May 12, 2011 20:01 GMT  ·  By

The European Space Agency (ESA) announces that its Martian orbiter was recently able to compile a vast set of data about Phobos, one of the two moons revolving around the Red Planet. The achievement is significant, especially given how little scientists actually know about this space object.

For starters, it's not even clear yet whether the space rock was formed from debris ejected from the Martian surface, or whether it coalesced from the same protoplanetary disk that the planet itself did.

A third option would be that both Phobos and Deimos (the other Martian moon) are small asteroids that were caught in orbit around the Red Planet, unable to escape its gravitational pull. Given these uncertainties, the two objects are prime targets for scientific exploration.

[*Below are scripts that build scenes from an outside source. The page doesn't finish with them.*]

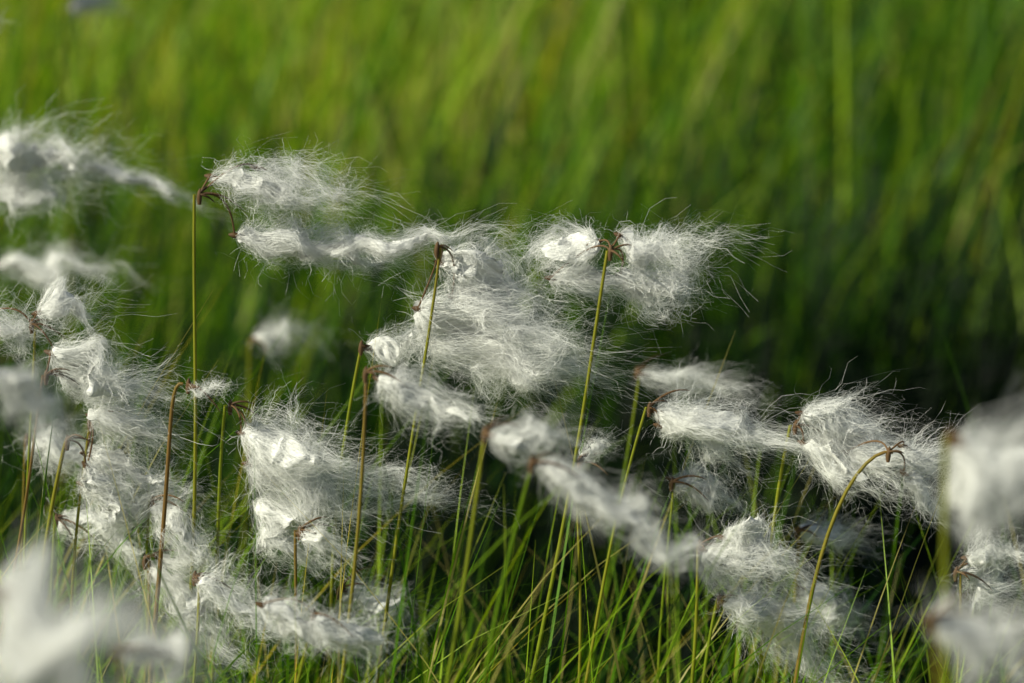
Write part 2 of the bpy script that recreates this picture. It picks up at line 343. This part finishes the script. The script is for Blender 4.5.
C((-125, 1215), (-92, 1210, 305), [((-90, 1210, 304), (30, 0, -14), 9, .7, .3)], 3, .5, .7)
# farther back
C((-345, 1410), (-330, 1400, 500), [((-312, 1400, 511), (76, 0, -6), 17), ((-318, 1400, 490), (56, 0, -4), 13), ((-253, 1400, 504), (66, 4, -18), 5.5, .8)], 3, .4, .6)
C((-350, 1500), (-342, 1500, 580), [((-340, 1500, 580), (20, 0, 3), 7)], 3, .4, .5)
C((-410, 2200), (-403, 2200, 528), [((-401, 2200, 528), (42, 0, -5), 14)], 3, .4, .5)
C((-340, 1510), (-330, 1500, 424), [((-328, 1500, 423), (78, 0, 0), 10, .8)], 3, .4, .6)
C((-190, 1600), (-178, 1600, 352), [((-176, 1600, 352), (38, 0, 3), 10, .7)], 3, .4, .5)
# nearer the lens
C((-50, 975), (8, 970, 444), [((10, 970, 443), (72, 0, -40), 9, 1.2)], 10, .3, .7)
C((-65, 1003), (-12, 1000, 449), [((-10, 1000, 449), (38, 0, -3), 8)], 8, .4, .7)
C((165, 805), (151, 800, 502), [((153, 800, 500), (40, 0, -20), 16, 1.2)], 3, .5, .6)
C((155, 785), (143, 780, 442), [((144, 780, 441), (40, 0, -18), 13, 1.2)], 3, .5, .6)
C((-190, 695), (-160, 690, 482), [((-158, 690, 481), (42, 0, -12), 18, 1.4), ((-146, 692, 461), (24, 0, -7), 14, 1.2)], 3, .5, .6)
C((-162, 812), (-142, 810, 420), [((-140, 810, 419), (31, 0, -9), 11, 1.1)], 3, .5, .6)
C((-236, 903), (-206, 900, 499), [((-204, 900, 498), (28, 0, -20), 12)], 3, .5, .6)

# ------------------------------------------------------------ camera
cd = bpy.data.cameras.new('camera'); co = bpy.data.objects.new('camera', cd); S.collection.objects.link(co)
co.location = (0, 0, .72); co.rotation_euler = (math.radians(77), 0, 0)
cd.lens = 84.4; cd.sensor_width = 36; cd.clip_start = .02; cd.clip_end = 1000
cd.dof.use_dof = True; cd.dof.focus_distance = 1.2; cd.dof.aperture_fstop = 5.2
S.camera = co
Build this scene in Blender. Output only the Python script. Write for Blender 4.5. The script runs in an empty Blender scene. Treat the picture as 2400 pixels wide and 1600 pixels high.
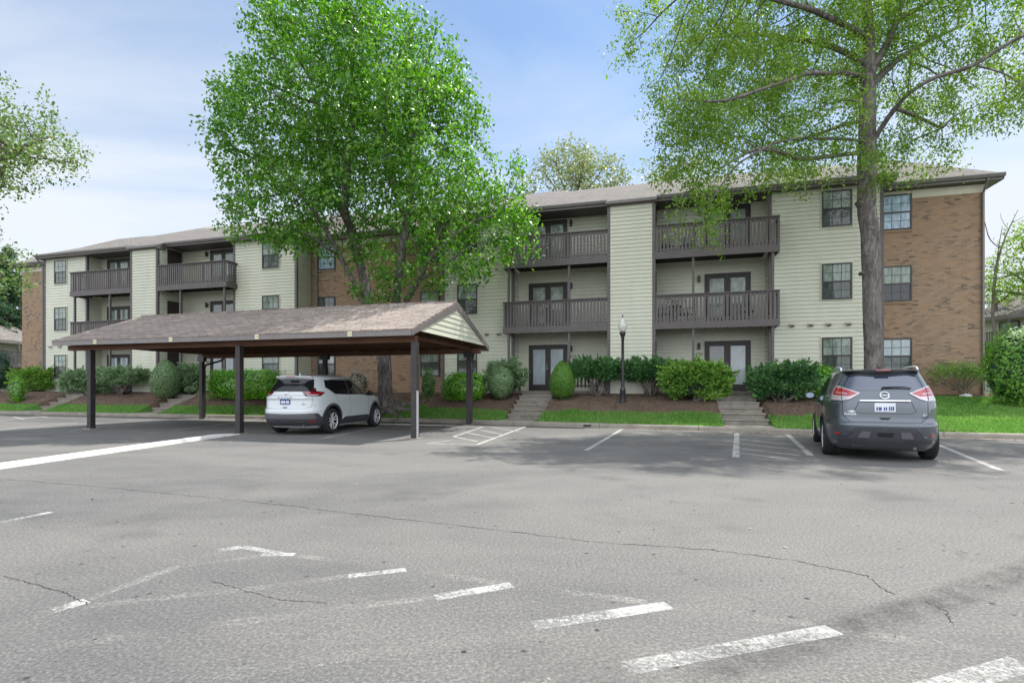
import bpy, bmesh, math, random
import numpy as np
from mathutils import Vector, Matrix, noise as mnoise
from mathutils.geometry import delaunay_2d_cdt
random.seed(7); rng = np.random.default_rng(11)
S = bpy.context.scene; COL = S.collection
PI = math.pi

# ------------------------------------------------------------------ camera, world, sun, exposure
FPX = 1244.9; HX = 1200.0; HY = 906.1; CAMZ = 1.35     # photograph: 2400 px wide, eye level at row 906
cam = bpy.data.objects.new('camera', bpy.data.cameras.new('camera')); COL.objects.link(cam)
cam.location = (0, 0, CAMZ); cam.rotation_euler = (math.radians(90), 0, 0)
cam.data.sensor_width = 36.0; cam.data.lens = FPX / 2400 * 36
cam.data.shift_y = (HY - 800) / 2400
cam.data.clip_start = 0.05; cam.data.clip_end = 2000
S.camera = cam
SUN_EL = math.radians(61.0); SUN_AZ = math.radians(43.5)   # azimuth clockwise from +Y
W = bpy.data.worlds.new('World'); S.world = W; W.use_nodes = True
def build_world():
    nt = W.node_tree; N = nt.nodes; L = nt.links; N.clear()
    out = N.new('ShaderNodeOutputWorld'); bg = N.new('ShaderNodeBackground')
    sky = N.new('ShaderNodeTexSky'); sky.sky_type = 'NISHITA'; sky.sun_disc = False
    sky.sun_elevation = SUN_EL; sky.sun_rotation = SUN_AZ
    sky.air_density = 1.0; sky.dust_density = .5; sky.ozone_density = 1.2; sky.altitude = 100
    bg.inputs['Strength'].default_value = 0.145
    tc = N.new('ShaderNodeTexCoord')
    sep = N.new('ShaderNodeSeparateXYZ'); L.new(tc.outputs['Generated'], sep.inputs[0])
    add = N.new('ShaderNodeMath'); add.operation = 'ADD'; add.inputs[1].default_value = 0.13
    mx = N.new('ShaderNodeMath'); mx.operation = 'MAXIMUM'; mx.inputs[1].default_value = 0.0
    L.new(sep.outputs['Z'], mx.inputs[0]); L.new(mx.outputs[0], add.inputs[0])
    dx = N.new('ShaderNodeMath'); dx.operation = 'DIVIDE'; L.new(sep.outputs['X'], dx.inputs[0]); L.new(add.outputs[0], dx.inputs[1])
    dy = N.new('ShaderNodeMath'); dy.operation = 'DIVIDE'; L.new(sep.outputs['Y'], dy.inputs[0]); L.new(add.outputs[0], dy.inputs[1])
    cmb = N.new('ShaderNodeCombineXYZ'); L.new(dx.outputs[0], cmb.inputs['X']); L.new(dy.outputs[0], cmb.inputs['Y'])
    mp = N.new('ShaderNodeMapping'); mp.inputs['Rotation'].default_value = (0, 0, 0.5); mp.inputs['Scale'].default_value = (0.5, 1.1, 1)
    mp.inputs['Location'].default_value = (1.9, 0.4, 0)
    L.new(cmb.outputs[0], mp.inputs[0])
    n1 = N.new('ShaderNodeTexNoise'); n1.inputs['Scale'].default_value = 0.8; n1.inputs['Detail'].default_value = 7; n1.inputs['Roughness'].default_value = 0.55
    n1.inputs['Distortion'].default_value = 0.6
    L.new(mp.outputs[0], n1.inputs['Vector'])
    r = N.new('ShaderNodeValToRGB'); L.new(n1.outputs['Fac'], r.inputs[0])
    r.color_ramp.elements[0].position = 0.37; r.color_ramp.elements[0].color = (0, 0, 0, 1)
    r.color_ramp.elements[1].position = 0.68; r.color_ramp.elements[1].color = (0.9, 0.9, 0.9, 1)
    # veil: thin cloud thickens towards the horizon
    rz = N.new('ShaderNodeMapRange'); rz.inputs['From Min'].default_value = 0.0; rz.inputs['From Max'].default_value = 0.55
    rz.inputs['To Min'].default_value = 0.85; rz.inputs['To Max'].default_value = 0.10
    L.new(sep.outputs['Z'], rz.inputs['Value'])
    mxx = N.new('ShaderNodeMath'); mxx.operation = 'MAXIMUM'; 
    addc = N.new('ShaderNodeMath'); addc.operation = 'ADD'; addc.use_clamp = True
    L.new(r.outputs[0], addc.inputs[0]); L.new(rz.outputs[0], addc.inputs[1])
    mix = N.new('ShaderNodeMix'); mix.data_type = 'RGBA'
    L.new(addc.outputs[0], mix.inputs['Factor'])
    tint = N.new('ShaderNodeMix'); tint.data_type = 'RGBA'; tint.blend_type = 'MULTIPLY'; tint.inputs['Factor'].default_value = 1
    tint.inputs['B'].default_value = (SKYR, SKYG, SKYB, 1)
    L.new(sky.outputs[0], tint.inputs['A'])
    L.new(tint.outputs['Result'], mix.inputs['A'])
    front = N.new('ShaderNodeMapRange'); front.inputs['From Min'].default_value = .25; front.inputs['From Max'].default_value = -.45
    front.inputs['To Min'].default_value = 0; front.inputs['To Max'].default_value = 1; L.new(sep.outputs['Y'], front.inputs['Value'])  # rises behind the camera, where the added fill clouds sit
    cl = N.new('ShaderNodeMix'); cl.data_type = 'RGBA'; cl.inputs['A'].default_value = (CLR, CLG, CLB, 1); cl.inputs['B'].default_value = (CLR*BACK_FILL*1.0, CLG*BACK_FILL*.98, CLB*BACK_FILL*.98, 1)
    L.new(front.outputs[0], cl.inputs['Factor']); L.new(cl.outputs['Result'], mix.inputs['B'])
    fa = N.new('ShaderNodeMath'); fa.operation = 'MULTIPLY_ADD'; fa.inputs[1].default_value = .55; L.new(front.outputs[0], fa.inputs[0]); L.new(addc.outputs[0], fa.inputs[2]); fa.use_clamp = True
    L.new(fa.outputs[0], mix.inputs['Factor'])
    L.new(mix.outputs['Result'], bg.inputs['Color']); L.new(bg.outputs[0], out.inputs[0])
SKYR, SKYG, SKYB = .68, .82, .89
CLR, CLG, CLB, BACK_FILL = 4.2, 4.5, 4.9, 2.45  # last value brightens unseen clouds behind the camera, added to fill the facade
build_world()
sun = bpy.data.objects.new('sun', bpy.data.lights.new('sun', 'SUN')); COL.objects.link(sun)
sun.data.energy = 5.0; sun.data.angle = math.radians(0.6); sun.data.color = (1.0, 0.955, 0.89)
sd = Vector((math.sin(SUN_AZ)*math.cos(SUN_EL), math.cos(SUN_AZ)*math.cos(SUN_EL), math.sin(SUN_EL)))
sun.rotation_euler = sd.to_track_quat('Z', 'Y').to_euler(); sun.location = (0, 0, 30)
S.view_settings.view_transform = 'Standard'; S.view_settings.look = 'None'
S.view_settings.exposure = 0.53; S.view_settings.gamma = 1.0
S.view_settings.use_curve_mapping = False
S.cycles.max_bounces = 8; S.cycles.transparent_max_bounces = 8

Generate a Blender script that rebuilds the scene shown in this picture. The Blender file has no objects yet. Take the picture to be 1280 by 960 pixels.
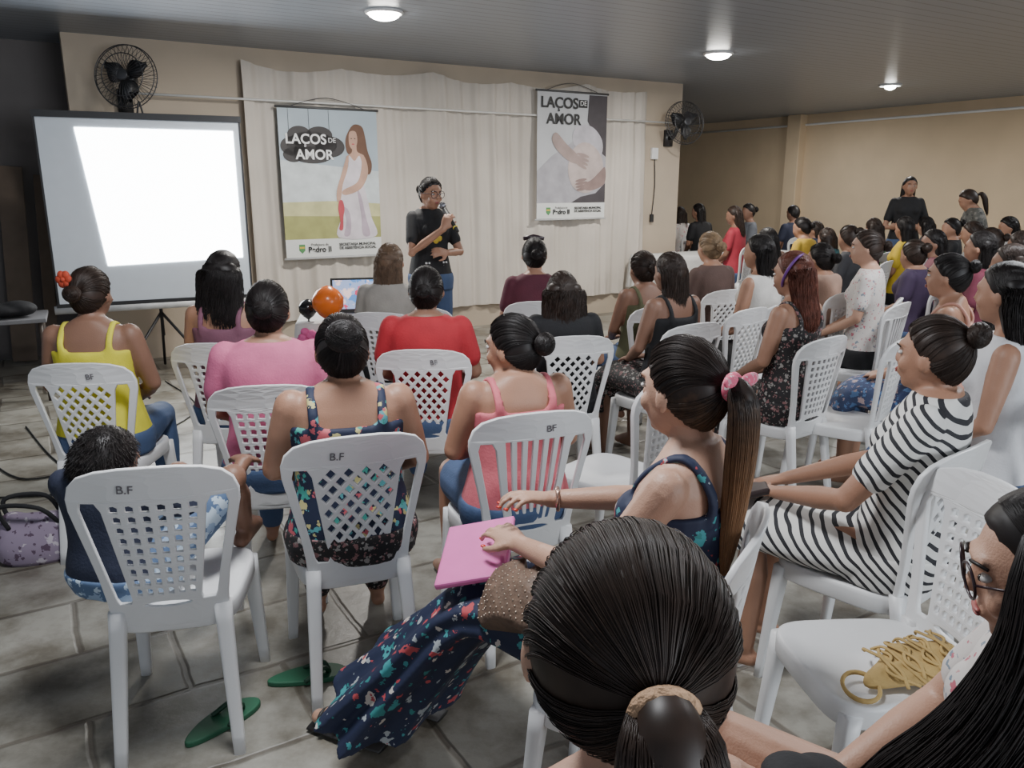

ESA recently manage to get a better look at Phobos by using its Mars Express orbiter, which has been in orbit around the planet since December 2003. The spacecraft is younger than the NASA Mars Odyssey, but older than the Mars Reconnaissance Orbiter (MRO).

One of the most interesting aspects about the diminutive Martian moon – which has a radius of only 7 miles (11 kilometers) – is that it moves around the planet faster than Mars itself rotates. Astronomers refer to this as the moon orbiting below the synchronous orbit radius.

During the latest Phobos flyby – which Mars Express carried out on January 9, 2011 – experts got a chance to get within 100 kilometers (60 miles) of the moon's surface. ESA scientists saw the locations were the Russian Federal Space Agency (RosCosmos) wants to land its Phobos-Grunt mission.

Interestingly, the new data the ESA orbiter collected indicate that it's highly unlikely Phobos is a captured asteroid. Mars Express' Planetary Fourier Spectrometer (PFS) instrument reveals that the rocks on the moon have none of the known meteorite signatures that were uncovered on Earth.

Implicitly, these evidence lend additional credence to the theory suggesting that the small moon was formed from debris ejected into Martian orbit when a large impactor – most likely an asteroid or a comet – struck the planet's surface.

“We detected for the first time a type of mineral called phyllosilicates on the surface of Phobos, particularly in the areas northeast of Stickney, its largest impact crater,” explains Dr. Marco Giuranna, quoted by Daily Galaxy.

“This is very intriguing as it implies the interaction of silicate materials with liquid water on the parent body prior to incorporation into Phobos,” adds the expert, who was a coauthor of the new investigation.

“Alternatively, phyllosilicates may have formed in situ, but this would mean that Phobos required sufficient internal heating to enable liquid water to remain stable,” says Dr. Giuranna, who is based at the Italian National Institute for Astrophysics, in Rome.